[start Data]
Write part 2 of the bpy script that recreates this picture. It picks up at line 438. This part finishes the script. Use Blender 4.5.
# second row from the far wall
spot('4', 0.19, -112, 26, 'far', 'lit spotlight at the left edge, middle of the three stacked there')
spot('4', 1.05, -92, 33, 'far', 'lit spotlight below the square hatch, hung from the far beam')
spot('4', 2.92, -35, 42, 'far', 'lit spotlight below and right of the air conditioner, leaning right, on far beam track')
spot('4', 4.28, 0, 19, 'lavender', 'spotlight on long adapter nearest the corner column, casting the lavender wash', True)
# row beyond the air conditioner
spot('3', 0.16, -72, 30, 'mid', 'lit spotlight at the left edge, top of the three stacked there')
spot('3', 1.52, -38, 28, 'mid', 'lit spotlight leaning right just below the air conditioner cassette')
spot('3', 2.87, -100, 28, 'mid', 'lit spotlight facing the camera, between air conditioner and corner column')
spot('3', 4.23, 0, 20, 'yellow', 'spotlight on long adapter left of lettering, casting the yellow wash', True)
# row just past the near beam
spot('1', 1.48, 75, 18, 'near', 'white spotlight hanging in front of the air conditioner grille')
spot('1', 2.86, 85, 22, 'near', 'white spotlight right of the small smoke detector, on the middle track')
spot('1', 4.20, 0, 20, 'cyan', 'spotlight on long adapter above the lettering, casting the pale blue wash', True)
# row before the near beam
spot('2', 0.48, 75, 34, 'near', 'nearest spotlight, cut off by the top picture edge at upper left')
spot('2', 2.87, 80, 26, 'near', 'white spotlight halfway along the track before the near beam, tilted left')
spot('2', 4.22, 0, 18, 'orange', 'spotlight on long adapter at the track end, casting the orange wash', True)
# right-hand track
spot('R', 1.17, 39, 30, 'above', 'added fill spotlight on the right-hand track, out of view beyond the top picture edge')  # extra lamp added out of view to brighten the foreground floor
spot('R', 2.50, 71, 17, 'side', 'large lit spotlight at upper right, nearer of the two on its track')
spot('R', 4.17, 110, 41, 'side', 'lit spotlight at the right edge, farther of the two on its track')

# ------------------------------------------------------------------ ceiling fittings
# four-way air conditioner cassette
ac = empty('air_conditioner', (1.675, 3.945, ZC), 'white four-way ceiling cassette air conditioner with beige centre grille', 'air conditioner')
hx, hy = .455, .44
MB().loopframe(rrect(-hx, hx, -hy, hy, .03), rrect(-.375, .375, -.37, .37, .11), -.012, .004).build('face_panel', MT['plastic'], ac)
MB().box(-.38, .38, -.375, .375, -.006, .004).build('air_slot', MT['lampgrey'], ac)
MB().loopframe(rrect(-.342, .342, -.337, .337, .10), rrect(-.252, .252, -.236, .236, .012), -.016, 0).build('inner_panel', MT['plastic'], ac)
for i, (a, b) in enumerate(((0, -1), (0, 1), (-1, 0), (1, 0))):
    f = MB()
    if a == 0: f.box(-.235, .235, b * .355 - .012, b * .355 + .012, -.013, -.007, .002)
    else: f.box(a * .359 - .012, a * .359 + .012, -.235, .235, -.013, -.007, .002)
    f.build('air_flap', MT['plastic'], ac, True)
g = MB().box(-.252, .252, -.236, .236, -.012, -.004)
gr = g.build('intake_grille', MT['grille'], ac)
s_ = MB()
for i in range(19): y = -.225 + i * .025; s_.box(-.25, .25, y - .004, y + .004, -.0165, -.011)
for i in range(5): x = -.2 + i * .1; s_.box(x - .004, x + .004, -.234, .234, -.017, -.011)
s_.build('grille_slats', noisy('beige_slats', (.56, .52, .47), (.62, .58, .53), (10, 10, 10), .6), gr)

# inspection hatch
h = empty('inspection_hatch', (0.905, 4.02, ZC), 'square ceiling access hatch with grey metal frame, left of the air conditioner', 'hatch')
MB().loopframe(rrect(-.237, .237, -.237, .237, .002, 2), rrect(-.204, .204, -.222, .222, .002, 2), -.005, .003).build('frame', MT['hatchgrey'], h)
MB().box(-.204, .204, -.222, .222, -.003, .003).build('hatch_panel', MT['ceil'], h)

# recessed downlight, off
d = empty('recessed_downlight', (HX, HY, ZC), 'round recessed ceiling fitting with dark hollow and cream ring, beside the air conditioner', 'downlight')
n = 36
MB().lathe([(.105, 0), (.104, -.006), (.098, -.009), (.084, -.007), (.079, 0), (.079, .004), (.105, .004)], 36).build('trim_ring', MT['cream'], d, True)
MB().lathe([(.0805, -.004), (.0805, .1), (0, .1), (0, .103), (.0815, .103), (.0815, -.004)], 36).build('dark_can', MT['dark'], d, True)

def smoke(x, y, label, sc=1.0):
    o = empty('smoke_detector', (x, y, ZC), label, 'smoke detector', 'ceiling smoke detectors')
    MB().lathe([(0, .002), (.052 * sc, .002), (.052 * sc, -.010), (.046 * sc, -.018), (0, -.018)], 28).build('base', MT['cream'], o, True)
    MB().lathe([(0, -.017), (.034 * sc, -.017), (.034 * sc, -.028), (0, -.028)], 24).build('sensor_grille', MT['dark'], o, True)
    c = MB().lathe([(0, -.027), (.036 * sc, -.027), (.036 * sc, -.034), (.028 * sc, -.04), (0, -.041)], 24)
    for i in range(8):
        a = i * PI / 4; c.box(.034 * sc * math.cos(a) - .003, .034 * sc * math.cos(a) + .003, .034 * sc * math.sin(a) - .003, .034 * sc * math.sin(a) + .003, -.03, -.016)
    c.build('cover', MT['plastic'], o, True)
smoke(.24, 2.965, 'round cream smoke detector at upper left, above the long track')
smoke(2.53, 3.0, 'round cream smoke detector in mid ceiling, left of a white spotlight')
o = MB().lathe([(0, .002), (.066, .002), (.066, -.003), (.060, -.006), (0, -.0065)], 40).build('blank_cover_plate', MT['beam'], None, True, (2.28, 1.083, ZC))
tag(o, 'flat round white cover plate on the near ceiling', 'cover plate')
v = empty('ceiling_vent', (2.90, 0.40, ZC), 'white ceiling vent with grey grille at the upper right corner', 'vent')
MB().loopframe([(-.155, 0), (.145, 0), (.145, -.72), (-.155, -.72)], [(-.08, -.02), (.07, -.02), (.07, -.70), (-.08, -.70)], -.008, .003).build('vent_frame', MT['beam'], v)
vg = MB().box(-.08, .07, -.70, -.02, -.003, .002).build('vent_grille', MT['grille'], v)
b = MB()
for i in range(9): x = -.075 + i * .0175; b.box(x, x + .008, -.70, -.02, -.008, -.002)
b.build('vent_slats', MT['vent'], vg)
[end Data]
Stated task: Count each line with "picture" in it and report that figure by itself.

Complete output: 3